[Scene modeling code data]
◇ ◇ ◇ ◇

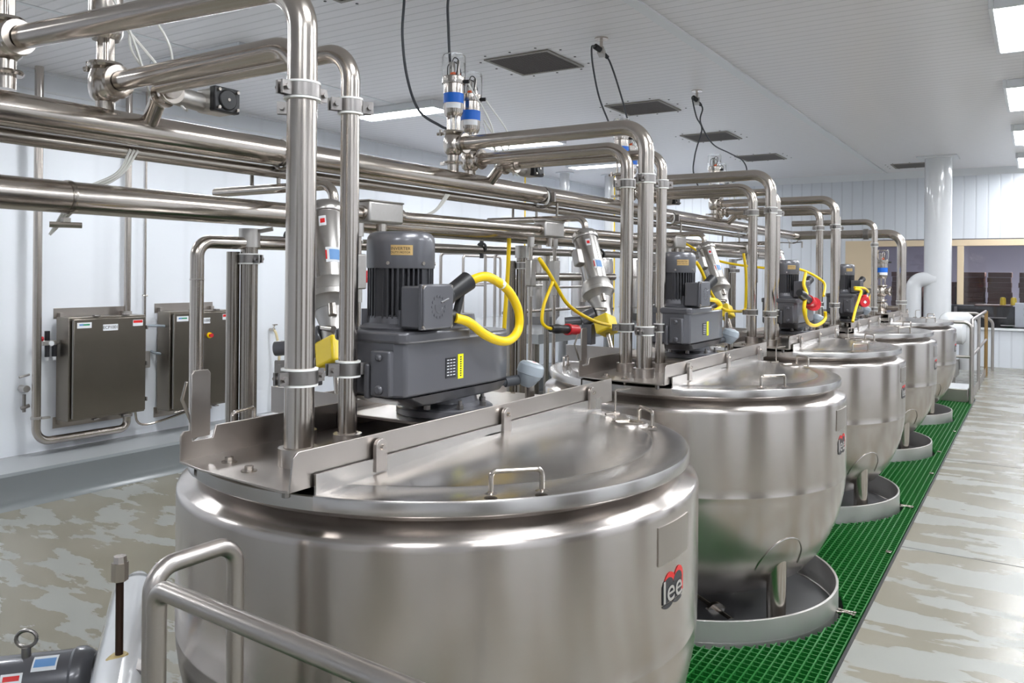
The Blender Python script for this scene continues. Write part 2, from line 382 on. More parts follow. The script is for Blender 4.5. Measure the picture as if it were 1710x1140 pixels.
cable('hanging_cable', [(-3.235, 8.71, 3.65), (-3.2, 8.6, 3.6), (-3.2, 8.727, 3.433), (-3.2, 8.903, 3.328), (-3.2, 8.75, 3.1), (-3.2, 8.682, 2.982), (-3.2, 8.65, 2.807), (-3.1, 8.6, 2.6), (-2.9, 8.3, 2.5)], .008, M['cable'], 'dark cable from the farthest hanger, crossing itself and dropping to the left')
cable('hanging_cable', [(-3.235, 8.95, 3.62), (-3.2, 8.92, 3.55), (-3.2, 8.862, 3.389), (-3.2, 9.27, 3.209), (-3.2, 9.9, 3.18), (-3.2, 10.421, 3.153), (-3.2, 10.6, 3.04), (-3.2, 10.3, 2.9), (-3.0, 8.5, 2.6)], .008, M['cable'], 'dark cable from the farthest hanger, sweeping right and curling back under')

# ------------------------------------------------------------------ kettles
PROF = [(.0001, .03), (.10, .032), (.25, .045), (.40, .08), (.52, .13), (.61, .195), (.68, .28), (.735, .385), (.77, .48), (.79, .575), (.797, .63), (.7985, .66), (.7993, .662), (.7993, .668), (.7988, .67), (.7994, .712), (.8, .716), (.8, 1.045), (.799, 1.058), (.796, 1.066), (.790, 1.072), (.74, 1.092), (.725, 1.098), (.718, 1.108), (.718, 1.125)]
def prof_r(z):
    for (r0, z0), (r1, z1) in zip(PROF, PROF[1:]):
        if z0 <= z <= z1 and z1 > z0: return r0+(r1-r0)*(z-z0)/(z1-z0)
    return .8
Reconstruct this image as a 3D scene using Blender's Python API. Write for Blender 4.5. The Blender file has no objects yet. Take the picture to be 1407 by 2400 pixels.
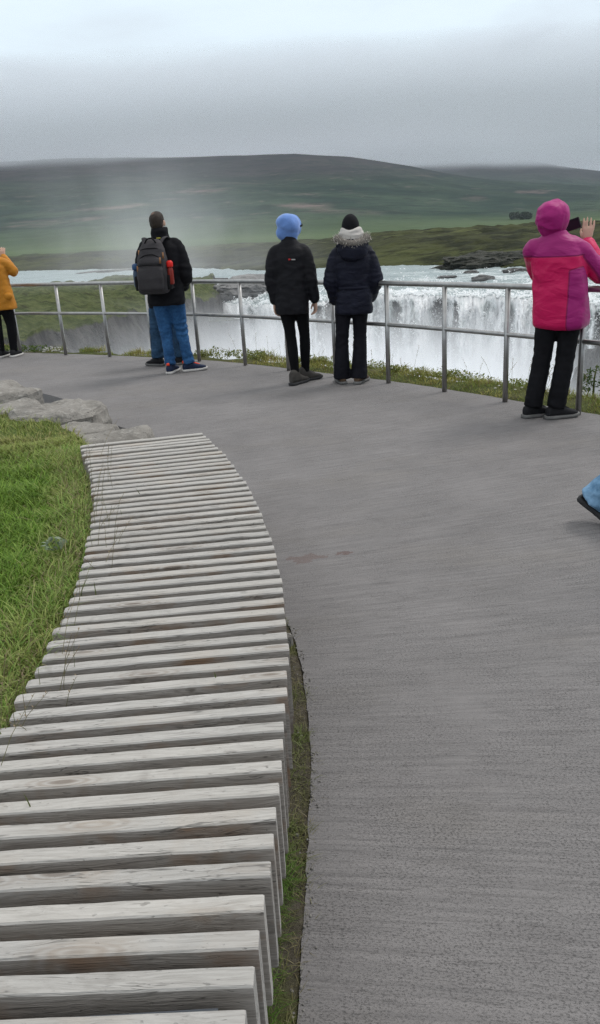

◇ ◇ ◇ ◇

→ **Required work**: Return to the listing above and set it down exactly, leaving out its pictures.

→ **Final result**:
The Blender Python script for this scene continues. Write part 2, from line 382 on. More parts follow. The script is for Blender 4.5. Measure the picture as if it were 1710x1140 pixels.
cable('hanging_cable', [(-3.235, 8.71, 3.65), (-3.2, 8.6, 3.6), (-3.2, 8.727, 3.433), (-3.2, 8.903, 3.328), (-3.2, 8.75, 3.1), (-3.2, 8.682, 2.982), (-3.2, 8.65, 2.807), (-3.1, 8.6, 2.6), (-2.9, 8.3, 2.5)], .008, M['cable'], 'dark cable from the farthest hanger, crossing itself and dropping to the left')
cable('hanging_cable', [(-3.235, 8.95, 3.62), (-3.2, 8.92, 3.55), (-3.2, 8.862, 3.389), (-3.2, 9.27, 3.209), (-3.2, 9.9, 3.18), (-3.2, 10.421, 3.153), (-3.2, 10.6, 3.04), (-3.2, 10.3, 2.9), (-3.0, 8.5, 2.6)], .008, M['cable'], 'dark cable from the farthest hanger, sweeping right and curling back under')

# ------------------------------------------------------------------ kettles
PROF = [(.0001, .03), (.10, .032), (.25, .045), (.40, .08), (.52, .13), (.61, .195), (.68, .28), (.735, .385), (.77, .48), (.79, .575), (.797, .63), (.7985, .66), (.7993, .662), (.7993, .668), (.7988, .67), (.7994, .712), (.8, .716), (.8, 1.045), (.799, 1.058), (.796, 1.066), (.790, 1.072), (.74, 1.092), (.725, 1.098), (.718, 1.108), (.718, 1.125)]
def prof_r(z):
    for (r0, z0), (r1, z1) in zip(PROF, PROF[1:]):
        if z0 <= z <= z1 and z1 > z0: return r0+(r1-r0)*(z-z0)/(z1-z0)
    return .8
Reconstruct this image as a 3D scene using Blender's Python API. Write for Blender 4.5. The Blender file has no objects yet. Take the picture to be 1407 by 2400 pixels.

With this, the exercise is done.